Gazeteciler ve Yazarlar Vakfı (GYV) Başkanı Mustafa Yeşil, Fethullah Gülen Hocaefendi’yle ilgili Yeni Şafak gazetesinde yer alan mason iftiralarına cevap verdi. Aynı gazetenin geçmişte kendisini de İngiliz ajanı ilan ettiğini ve bununla ilgili tekzip yayınlamak zorunda kaldığını söyleyen Mustafa Yeşil, “Bir insan mason değil de mason yapılmasının muradı belli ki onu yıpratmak. Hele hele bu bilgi 75’lere yani nereden bakarsanız aşağı yukarı 40 yıl öncesine kadar uzanan bir belge hem de eskitilmiş bir kağıt üzerinden ve teknik olarak çok arızalı ve hatalı bilgi, belge üzerinden bunu iddia etmeye çalışmaları muhtemelen günlük yalan malzemelerinden birisi olarak görüyoruz.” dedi.

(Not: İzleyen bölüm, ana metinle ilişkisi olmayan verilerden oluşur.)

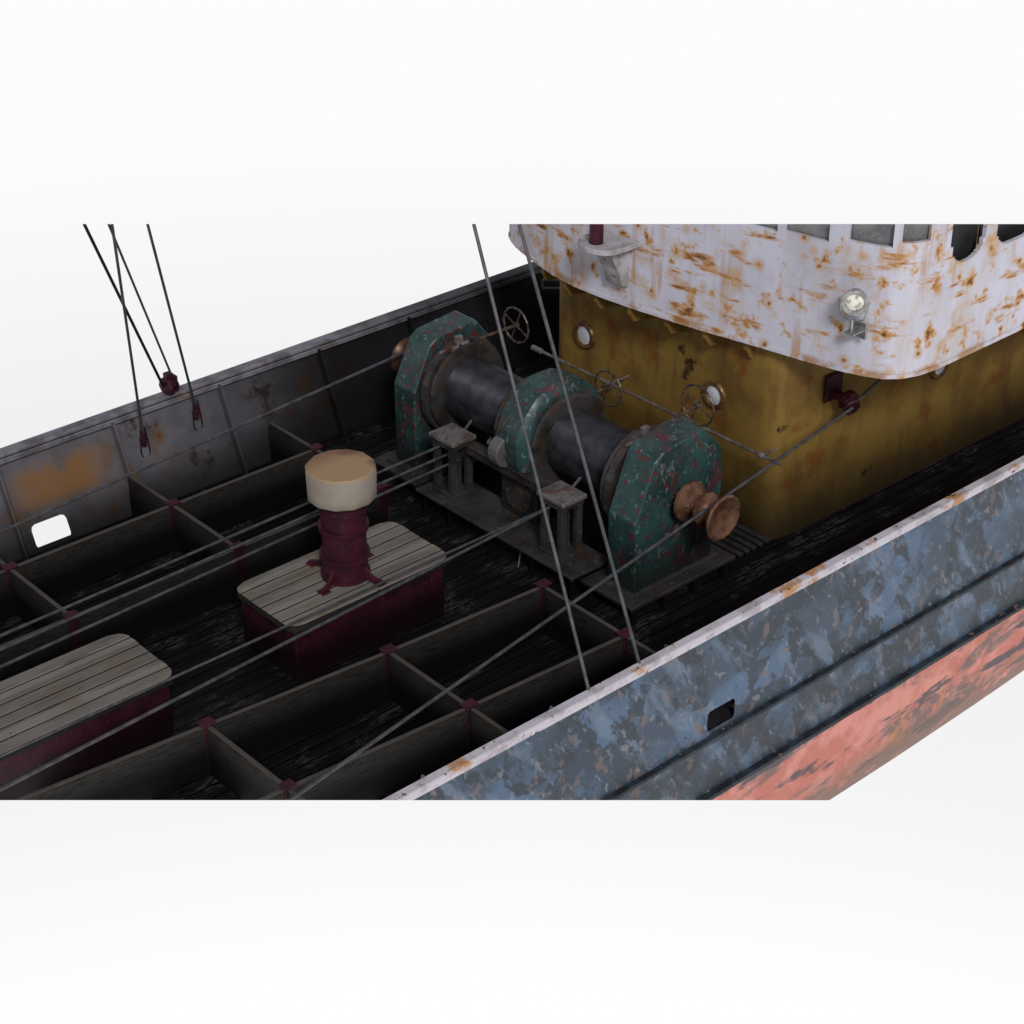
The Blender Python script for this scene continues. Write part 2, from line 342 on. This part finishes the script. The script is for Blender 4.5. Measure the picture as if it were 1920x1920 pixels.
for a,b in zip(fo,fi): board(b,a); board(a,(a[0],3.85))
for a,b in zip(ni,no): board(b,a); board((b[0],-5.15),b)

# ---------------------------------------------------------------- hatches
def hatch(x0,x1,y0,y1,zt,label):
    h=thing("deck_hatch",((x0+x1)/2,(y0+y1)/2,DZ),label,"hatch","raised deck hatches")
    bm=NB(); c=.20; n=6; th=.10
    w=(y1-y0)/n
    for i in range(n):
        ya=y0+i*w+(.012 if i else 0); yb=y0+(i+1)*w-(.012 if i<n-1 else 0)
        def inset(y):
            t=min(y-y0,y1-y)
            return 0 if t>=c else c-math.sqrt(max(0,c*c-(c-t)**2))
        ys=sorted({round(ya+(yb-ya)*f,5) for f in((0,.15,.3,.5,.75,1) if i in(0,1,n-2,n-1) else (0,1))})
        poly=[(x0+inset(y),y) for y in ys]+[(x1-inset(y),y) for y in ys[::-1]]
        b_prism(bm,poly,'z',zt-th,zt+random.uniform(-.001,.003))
    bmesh.ops.bevel(bm,geom=[e for e in bm.edges if abs(e.verts[0].co.z-e.verts[1].co.z)<1e-4 and e.verts[0].co.z>zt-.05],offset=.010,segments=1,affect='EDGES')
    add("cover",bm,m_hatch,h)
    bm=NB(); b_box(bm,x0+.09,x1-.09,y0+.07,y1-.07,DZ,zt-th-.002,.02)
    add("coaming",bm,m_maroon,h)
    bm=NB(); b_box(bm,x0+.06,x1-.06,y0+.04,y1-.04,zt-th-.05,zt-th-.003,.01)
    add("rim",bm,m_dark,h)
hatch(-4.85,-2.20,-1.27,.07,.72,"raised maroon hatch with grey plank cover carrying a ventilator")
hatch(-9.6,-6.45,-1.14,.15,.72,"raised maroon hatch with bare grey plank cover")

# ventilator
vx,vy=-3.54,-.68
v=thing("deck_ventilator",(vx,vy,.725),"maroon ventilator post with broad cream faceted cap on a plank hatch","ventilator")
bm=NB(); b_lathe(bm,(vx,vy,.726),(0,0,1),[(0,.33),(.06,.33),(.06,.30),(.30,.30),(.30,.335),(.36,.335),(.36,.295),(.72,.295),(.72,.335),(.78,.335),(.78,.295),(.95,.295),(.95,.315),(.99,.315),(.99,.295),(1.25,.295)],24)
add("column",bm,m_maroon,v,smooth=True)
for k in range(4):
    a=math.radians(20+90*k); d=Vector((math.cos(a),math.sin(a),0)); n=Vector((-d.y,d.x,0))*.022
    bm=NB(); pts=[(.28,.0),(.58,0),(.58,.04),(.42,.08),(.28,.20)]
    A=[bm.verts.new(Vector((vx,vy,.727))+d*s+Vector((0,0,z))-n) for s,z in pts]; B=[bm.verts.new(vv.co+2*n) for vv in A]
    bm.faces.new(A); bm.faces.new(B[::-1])
    for i in range(5): bm.faces.new((A[i],A[(i+1)%5],B[(i+1)%5],B[i]))
    b_box(bm,*sum([[c-.07,c+.07] for c in (vx+d.x*.52,vy+d.y*.52)],[]),.726,.745,.004)
    add("foot",bm,m_maroon,v)
bm=NB(); b_lathe(bm,(vx,vy,1.93),(0,0,1),[(0,.44),(.0,.455),(.38,.465),(.42,.44),(.43,.0)],12,rot=.2)
for f in bm.faces: f.smooth=True
cap=add("cap",bm,m_cap,v,smooth=True)

# ---------------------------------------------------------------- winch
W=thing("trawl_winch",(.3,-.45,DZ),"chipped green double-drum trawl winch with bronze warping heads","winch")
AX,AZ=.33,1.42
def housing(y0,y1,p):
    bm=NB(); b_prism(bm,p,'y',y0,y1,.015); return bm
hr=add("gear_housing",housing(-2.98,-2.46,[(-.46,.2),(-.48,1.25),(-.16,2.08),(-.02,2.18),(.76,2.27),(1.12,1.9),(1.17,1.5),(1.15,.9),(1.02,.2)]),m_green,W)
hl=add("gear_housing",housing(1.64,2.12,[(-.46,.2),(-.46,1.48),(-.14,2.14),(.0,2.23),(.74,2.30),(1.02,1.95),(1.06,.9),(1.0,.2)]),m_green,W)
bm=NB(); b_lathe(bm,(AX,-.76,AZ),(0,1,0),[(0,.70),(.04,.81),(.10,.86),(.52,.86),(.58,.81),(.62,.70)],16,rot=math.pi/16)
add("gear_cover",bm,m_green,W,smooth=True)
bm=NB(); b_prism(bm,[(-.30,.25),(-.30,.95),(-.1,1.1),(.8,1.1),(.95,.25)],'y',-.86,-.10,.02)
mh=add("motor_housing",bm,m_green,W)
bm=NB(); b_lathe(bm,(-.302,-.48,.62),(-1,0,0),[(0,.27),(.03,.27),(.03,.13),(.06,.13)],24)
for k in range(10):
    a=k*math.pi/5; b_lathe(bm,(-.332,-.48+.21*math.cos(a),.62+.21*math.sin(a)),(-1,0,0),[(0,.022),(.025,.022)],6)
add("bolted_cover",bm,m_flange,mh)
for (ya,yb) in ((-.10,1.40),(-2.26,-.80)):
    bm=NB(); L=yb-ya-.12; n=44; pr=[]
    for i in range(n):
        s=i*L/n; e=L/n; pr+= [(s,.475),(s+e*.25,.485),(s+e*.6,.485),(s+e*.85,.475)]
    b_lathe(bm,(AX,ya+.06,AZ),(0,1,0),pr,32)
    dr=add("drum",bm,m_drum,W,smooth=True,label="dark drum wound with steel wire")
    for y in(ya,yb-.08):
        bm=NB(); b_lathe(bm,(AX,y,AZ),(0,1,0),[(0,.50),(0,.62),(-.02 if y==ya else 0,.62),(0,.66),(.01,.71),(.07,.71),(.08,.66),(.08,.50)],20,rot=.15)
        add("flange",bm,m_flange,dr)
for y in(1.42,-2.42):
    bm=NB(); b_lathe(bm,(AX,y,AZ),(0,1,0),[(0,.60),(0,.76),(.12,.76),(.12,.60)],20)
    add("brake_band",bm,m_flange,W)
    bm=NB(); yy=y+.03
    b_box(bm,AX-.26,AX-.12,yy-.07,yy+.07,2.06,2.14,.015); b_box(bm,AX-.06,AX+.08,yy-.07,yy+.07,2.07,2.16,.015); b_rod(bm,(AX-.45,yy,2.09),(AX+.2,yy,2.11),.025)
    b_box(bm,AX-.14,AX-.02,yy-.04,yy+.04,2.12,2.26,.012)
    add("brake_clamp",bm,m_capst,W)
bm=NB(); b_rod(bm,(AX,-3.3,AZ),(AX,2.6,AZ),.09,14); add("shaft",bm,m_steel,W,smooth=True)
hp=[(0,.10),(.10,.10),(.13,.22),(.18,.29),(.23,.29),(.27,.22),(.33,.14),(.40,.14),(.47,.21),(.51,.24),(.54,.24),(.57,.19),(.62,.14),(.68,.15),(.76,.23),(.82,.31),(.86,.33),(.875,.30),(.82,.20),(.79,.05)]
bm=NB(); b_lathe(bm,(AX,-2.99,AZ),(0,-1,0),[(s*.93,r) for s,r in hp],14,rot=.2); add("warping_head",bm,m_bronze,W,smooth=True)
bm=NB(); b_lathe(bm,(AX,2.13,AZ),(0,1,0),[(s*.78,r*.94) for s,r in hp],14,rot=.2); add("warping_head",bm,m_bronze,W,smooth=True)
def handwheel(c,rod0,r=.27):
    c=Vector(c); bm=NB(); pts=[c+Vector((0,r*math.cos(t),r*math.sin(t))) for t in [2*math.pi*i/14 for i in range(14)]]
    b_path(bm,pts,.017,6,closed=True)
    for k in range(4):
        t=.4+k*math.pi/2; b_rod(bm,c,c+Vector((0,r*math.cos(t),r*math.sin(t))),.012,6)
    b_lathe(bm,c-Vector((.04,0,0)),(1,0,0),[(0,.04),(.08,.04)],10)
    w=add("handwheel",bm,m_wheel,W)
    bm=NB(); b_rod(bm,rod0,c,.022,8); add("spindle",bm,m_rod,w)
handwheel((1.42,1.50,2.05),(.0,1.44,2.10),.28)
handwheel((1.30,-.62,1.82),(.5,-.42,1.80),.27)
handwheel((1.36,-2.30,2.16),(.0,-2.38,2.11),.30)
for (y0,y1) in((-3.2,-2.2),(1.35,2.4)):
    bm=NB(); b_box(bm,-.72,1.32,y0,y1,.10,.17,.01)
    for k in range(4):
        x=-.6+k*.6; b_box(bm,x-.04,x+.04,y0+.05,y0+.13,DZ,.10,.005); b_box(bm,x-.04,x+.04,y1-.13,y1-.05,DZ,.10,.005)
    b_box(bm,-.56,1.15,y0+.18,y1-.18,.17,.2,.005)
    add("base_plate",bm,m_steel,W)
bm=NB()
for k in range(5): b_box(bm,1.40+k*.14,1.48+k*.14,-3.2,-2.3,.10,.15,.006)
b_box(bm,1.3,2.05,-3.12,-3.04,DZ,.10,.004); b_box(bm,1.3,2.05,-2.45,-2.37,DZ,.10,.004)
add("footplate",bm,m_steel,W)
bm=NB(); b_box(bm,-.88,-.12,-2.2,1.15,.20,.25,.008)
for y in(-2.1,-1.3,-.4,.5,1.05):
    b_box(bm,-.80,-.76,y-.02,y+.02,DZ,.20,.004); b_box(bm,-.24,-.20,y-.02,y+.02,DZ,.20,.004)
gf=add("guide_frame",bm,m_steel,W)
for y in(.73,-1.58):
    bm=NB()
    for dx in(-.15,.15):
        for dy in(-.17,.17):
            b_box(bm,-.5+dx-.05,-.5+dx+.05,y+dy-.045,y+dy+.045,.25,1.12,.006)
    b_box(bm,-.71,-.29,y-.23,y+.23,.25,.31,.006); b_box(bm,-.71,-.29,y-.23,y+.23,1.04,1.12,.006)
    b_rod(bm,(-.5,y-.05,.31),(-.5,y-.05,1.12),.055,10)
    b_rod(bm,(-.36,y+.05,.31),(-.36,y+.05,1.12),.05,10)
    add("column",bm,m_steel,gf)
    bm=NB(); b_box(bm,-.73,-.27,y-.27,y+.27,1.122,1.19,.012)
    for dx in(-.12,.12):
        b_lathe(bm,(-.5+dx,y+dx*.5,1.19),(0,0,1),[(0,.03),(.03,.03)],6)
    b_box(bm,-.53,-.47,y-.16,y+.16,1.19,1.205,.004)
    add("column_cap",bm,m_capst,gf)
bm=NB(); b_box(bm,-.46,-.30,-1.33,.48,.94,1.07,.01); b_box(bm,-.48,-.28,-1.33,.48,1.07,1.095,.004); add("beam",bm,m_flange,gf)
bm=NB(); b_lathe(bm,(-.44,-.42,1.32),(0,1,0),[(0,.22),(.01,.235),(.18,.235),(.19,.22)],20); b_rod(bm,(-.44,-.58,1.32),(-.44,0,1.32),.045,8); b_lathe(bm,(-.44,-.44,1.32),(0,1,0),[(0,.09),(.03,.09)],12)
b_box(bm,-.49,-.39,-.20,-.14,1.095,1.3,.004)
add("roller",bm,m_disc,gf)
bm=NB(); b_rod(bm,(-.6,-.9,.20),(-.78,-1.0,DZ),.012,6); add("drain_pipe",bm,m_capst,gf)

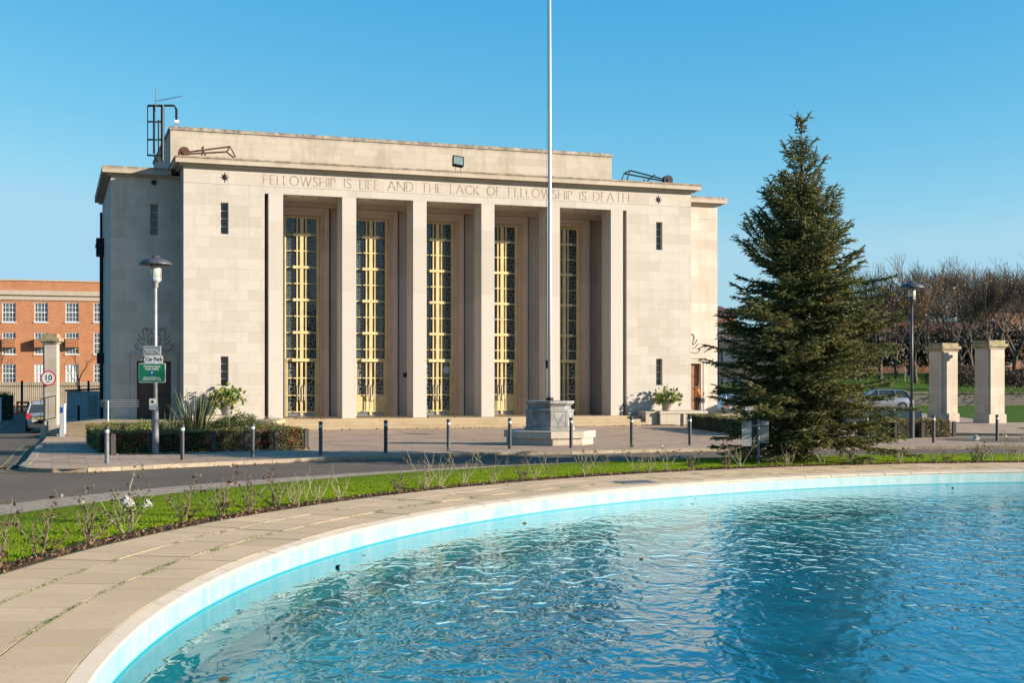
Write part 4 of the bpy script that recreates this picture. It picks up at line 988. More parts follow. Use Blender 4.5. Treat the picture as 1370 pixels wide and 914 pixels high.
text('10', .36, M['black'], sp, (0,.02,.0265), (0,0,0), bold=.008); text('MPH', .07, M['black'], sp, (0,-.17,.0265), (0,0,0), bold=.002)
t = thing('gate', 'thin iron gate folded back against the slender gate pillar', 'gate', (p.x,p.y-.45,p.z+.35))
mb = MB()
for z0_, z1_ in ((.35,.5),(1.35,1.5)): mb.tube([(-.32,0,z0_),(.36,0,z1_)], .02, 6)
for x in (-.31,.02,.35): mb.tube([(x,0,.35+.2*(x+.32)),(x,0,1.35+.2*(x+.32))], .016, 6)
mb.build('gate_frame', M['lead'], t)
mb = MB(); mb.box(-.03,.03,-.04,.04,-.35,.36); mb.build('stop_post', M['blackgrey'], t)
p2 = G(84,585)
t = thing('gate_post', 'white painted wooden gate post at the foot of the terrace steps', 'gate post', p2); mb = MB(); mb.box(-.11,.11,-.1,.1,0,1.45); mb.box(-.12,.12,-.11,.11,1.45,1.49); mb.build('post', M['white'], t)
mb = MB(); mb.box(-.05,.05,-.13,-.101,1.1,1.35); mb.build('notice_plate', M['blue'], t)

# ------------------------------------------------------------------ planting
M['hedge1'] = leafmat('hedge_leaf', (.19,.22,.045), .35, .5, (.09,.12,.025)); M['hedge2'] = leafmat('olive_leaf', (.38,.31,.09), .35, .5, (.19,.18,.045))
M['hedge3'] = leafmat('russet_leaf', (.38,.16,.05), .3, .5, (.2,.09,.03)); M['core'] = mat('hedge_core', (.018,.022,.008), 1)
def hedge(label, a, b, w, h, dens, probs, mats=('hedge1','hedge2','hedge3'), size=.055, lump=.05, zb=None):
    a = Vector(a).to_2d(); b = Vector(b).to_2d(); d = b-a; l = d.length; ang = math.atan2(d.y,d.x)
    z = gz((a.x+b.x)/2,(a.y+b.y)/2) if zb is None else zb
    t = thing('hedge', label, 'hedge', (a.x,a.y,z), ang)
    def bl(x, q): return lump*(math.sin(x*2.1+q)+.6*math.sin(x*5.3+2*q)+.5*math.sin(x*9.1+q*3))
    mb = MB(); st = max(2,int(l/.4))
    for i in range(st):
        x0, x1 = l*i/st, l*(i+1)/st; mb.box(x0+.03, x1+.0, .06, w-.06, 0, h-.07+bl(x0,1)*.5)
    mb.build('branches', M['core'], t)
    P = []
    A = [l*h, l*w, l*h, w*h, w*h]; n_ = int(sum(A)*dens)
    for _ in range(n_):
        k = random.choices(range(5), A)[0]; x = random.uniform(0,l); y = random.uniform(0,w); zz_ = random.uniform(.02,h); g = abs(random.gauss(0,.03))
        if k == 0: y = -bl(x,zz_*3)+g*1.5-.01
        elif k == 1: zz_ = h+bl(x,y*3+1)-g*1.5+.01
        elif k == 2: y = w+bl(x,2)-g
        elif k == 3: x = g+bl(y*2,zz_)*.7
        else: x = l-g+bl(y*2,zz_*2)*.7
        P.append((x,y,zz_))
    leafmesh(P, size, 0, .6, name='foliage', mats=[M[m] for m in mats], probs=probs, parent=t); return t
HG = 'clipped hedges around the planting bed'
A_, B_, C_, D_ = (-12.75,40.9),(-7.15,44.25),(-9.9,51.6),(-15.6,49.2)
hedge('low clipped hedge with red berries behind the left bollards', A_, B_, 1.05, .68, 900, [.5,.36,.14])
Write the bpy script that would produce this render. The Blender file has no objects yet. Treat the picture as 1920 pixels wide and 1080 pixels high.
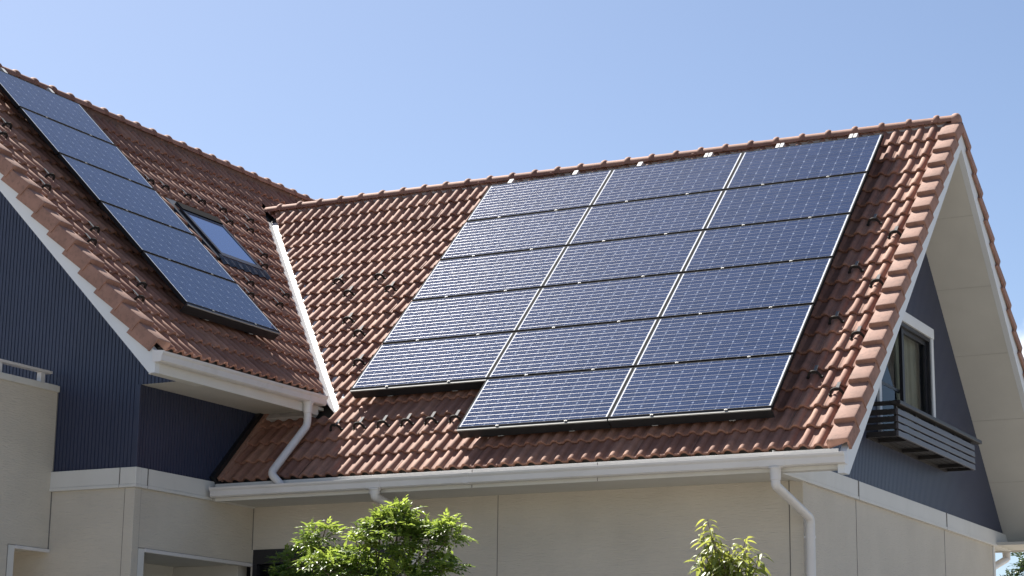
import bpy, bmesh, math, random
from mathutils import Vector, Matrix
from math import sin, cos, pi, sqrt, radians

rng = random.Random(7)
scene = bpy.context.scene
col = scene.collection
G = 7.9                      # height of the house datum (panel-array corner) above the ground
S2 = sqrt(0.5)

# ------------------------------------------------------------------ camera
cam_d = bpy.data.cameras.new("camera"); cam = bpy.data.objects.new("camera", cam_d)
col.objects.link(cam); scene.camera = cam
yaw, pit, roll = -0.4927, 0.2219, 0.0134
fwd = Vector((sin(yaw)*cos(pit), cos(yaw)*cos(pit), sin(pit)))
rt = Vector((cos(yaw), -sin(yaw), 0)); up = rt.cross(fwd)
rt2 = rt*cos(roll) + up*sin(roll); up2 = up*cos(roll) - rt*sin(roll)
cam.matrix_world = Matrix(((rt2.x, up2.x, -fwd.x, 11.0028), (rt2.y, up2.y, -fwd.y, -19.9256),
                           (rt2.z, up2.z, -fwd.z, -6.3805+G), (0, 0, 0, 1)))
cam_d.sensor_width = 36; cam_d.lens = 36*3742.2/1920
cam_d.clip_start = 0.1; cam_d.clip_end = 30000
scene.render.resolution_x = 1024; scene.render.resolution_y = 576

# ------------------------------------------------------------------ sun, sky, exposure
SUN = Vector((-0.532, 0.292, 0.795)).normalized()
EXPOSURE = 1.58
SKY = 0.0500
SUNPOWER = 5.0
scene.view_settings.view_transform = 'Standard'
scene.view_settings.look = 'None'
scene.view_settings.exposure = EXPOSURE
scene.view_settings.gamma = 1
world = bpy.data.worlds.new("World"); scene.world = world; world.use_nodes = True
wn = world.node_tree; wn.nodes.clear()
def wnode(t, **k):
    n = wn.nodes.new(t)
    for a, b in k.items(): setattr(n, a, b)
    return n
wout = wnode('ShaderNodeOutputWorld'); bg = wnode('ShaderNodeBackground')
sky = wnode('ShaderNodeTexSky', sky_type='NISHITA', sun_disc=False)
sky.sun_elevation = math.asin(SUN.z); sky.sun_rotation = math.atan2(SUN.x, SUN.y)
sky.altitude = 300; sky.air_density = .8; sky.dust_density = 1.15; sky.ozone_density = 1.7
# cloud: a soft cumulus low in the sky to the right, and a thin bank near the horizon
tc = wnode('ShaderNodeTexCoord')
ns = wnode('ShaderNodeTexNoise'); ns.inputs['Scale'].default_value = 55; ns.inputs['Detail'].default_value = 7
wn.links.new(tc.outputs['Generated'], ns.inputs['Vector'])
def cdir(px, py):
    d = fwd*3742.2 + rt2*(px-960) - up2*(py-540); return d.normalized()
def cloud(c, inner, outer, wob):
    dt = wnode('ShaderNodeVectorMath', operation='DISTANCE')
    wn.links.new(tc.outputs['Generated'], dt.inputs[0]); dt.inputs[1].default_value = c
    sb = wnode('ShaderNodeMath', operation='MULTIPLY_ADD'); sb.inputs[1].default_value = wob; 
    wn.links.new(ns.outputs['Fac'], sb.inputs[0]); wn.links.new(dt.outputs['Value'], sb.inputs[2])
    mr = wnode('ShaderNodeMapRange', interpolation_type='SMOOTHSTEP')
    mr.inputs['From Min'].default_value = inner + wob*.5; mr.inputs['From Max'].default_value = outer + wob*.5
    mr.inputs['To Min'].default_value = 1; mr.inputs['To Max'].default_value = 0
    wn.links.new(sb.outputs[0], mr.inputs['Value']); return mr.outputs[0]
c1 = cloud(cdir(1968, 705), .011, .029, .030)
c2 = cloud(cdir(1925, 1018), .002, .009, .012)
mx = wnode('ShaderNodeMath', operation='MAXIMUM'); wn.links.new(c1, mx.inputs[0]); wn.links.new(c2, mx.inputs[1])
mixc = wnode('ShaderNodeMix', data_type='RGBA'); wn.links.new(mx.outputs[0], mixc.inputs['Factor'])
wn.links.new(sky.outputs[0], mixc.inputs['A']); mixc.inputs['B'].default_value = (9.3, 9.6, 10.2, 1)
wn.links.new(mixc.outputs['Result'], bg.inputs['Color']); bg.inputs['Strength'].default_value = SKY
wn.links.new(bg.outputs[0], wout.inputs[0])
sl = bpy.data.lights.new("sun", 'SUN'); sl.energy = SUNPOWER; sl.angle = radians(.5); sl.color = (1, .95, .87)
so = bpy.data.objects.new("sun", sl); col.objects.link(so)
so.rotation_euler = SUN.to_track_quat('Z', 'Y').to_euler(); so.location = (-20, 15, 40)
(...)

GYV Başkanı Mustafa Yeşil, vakfın genel merkezinde gündeme ilişkin açıklamalarda bulunarak basın mensuplarının sorularını cevapladı. Bir basın mensubunun, Fethullah Gülen Hocaefendi’yle ilgili Yeni Şafak gazetesinde yer alan mason olduğuyla ilgili soruya Yeşil, “Öncelikle şunu söyleyeyim arkadaşlar. Yeni Şafak gazetesi zannediyorum 5-6 ay önce de beni İngiliz casus olarak ilan etmişti. Belki dikkatinizi çekmiştir. Gerekçe de şuydu; o dönemde bir pasaportu İngilizce herhalde onu yapan arkadaş İngilizce bilmiyordu zannedersem. Bir kadının pasaportuna benim ismimi yapıştırarak pasaport gerekçesi gösterilerek İngiliz ajanı tabiriyle manşet atmış ve bu iddiayı da maalesef bir haber yapmıştı ve biz o gün tekzip davası açmıştık küçükte olsa tekzip davasını yayınlamışlardı. Tabi üzülerek söyleyelim bu süreç çok kirli çok çirkin bir süreçte manşet atanlar, attıkları manşetler de gerçek ve doğrudan uzak olanlar herhalde yıllar sonra attıkları manşetlerin mahcubiyetini yaşayacaklardır muhakkak. Sayın Gülen’le ilgili mason iddiası meselesi bu ülkede mason olmayı ifade etmek suç değil. Ve kendini mason olduğunu ifade eden kurum ve kuruluşlar da bu ülkede demokratik zeminde açık ve aleni şekilde zaten faaliyet göstermektedirler. Buna sözümüz yok. Ama bir insan mason değil de mason yapılmasının muradı belli ki onu yıpratmak. Hele hele bu bilgi 75’lere yani nereden bakarsanız aşağı yukarı 40 yıl öncesine kadar uzanan bir belge hem de eskitilmiş bir kağıt üzerinden ve teknik olarak çok arızalı ve hatalı bilgi ve belge üzerinden bunu iddia etmeye çalışmaları muhtemelen sürekli bulundukları çizginin ayakta kalmaları adına gerekli olan ihtiyaç duyulan her günlük yalan malzemelerinden birisi olarak görüyoruz. İşin doğrusu Sayın Gülen’e biliyorsunuz bu ülkede farklı zihniyette insanlar kimisi gizli kardinal dedi kimisi moon tarikatı mensubu dedi. Şu anlarda son dönemde meşhur yurt dışına çıkınca şeriat devleti getirecek ülke içine gelince gizli Hıristiyan. Yani çift taraflı nasıl nerede ne tutarsa anlayışıyla sürekli olarak kavramlar üzerinden bir yıpratma projesinin bir parçası. Çok çirkin çok sevimsiz ne yapanların ne ona alet olanları asla tasvip etmiyoruz ama olayın tabi ki bir hukuki bir süreci vardır hukuki süreçte takip edilecektir. Zannediyorum bunnlarla ilgili Hocaefendi’nin avukatları bir açıklama yapmış.” dedi.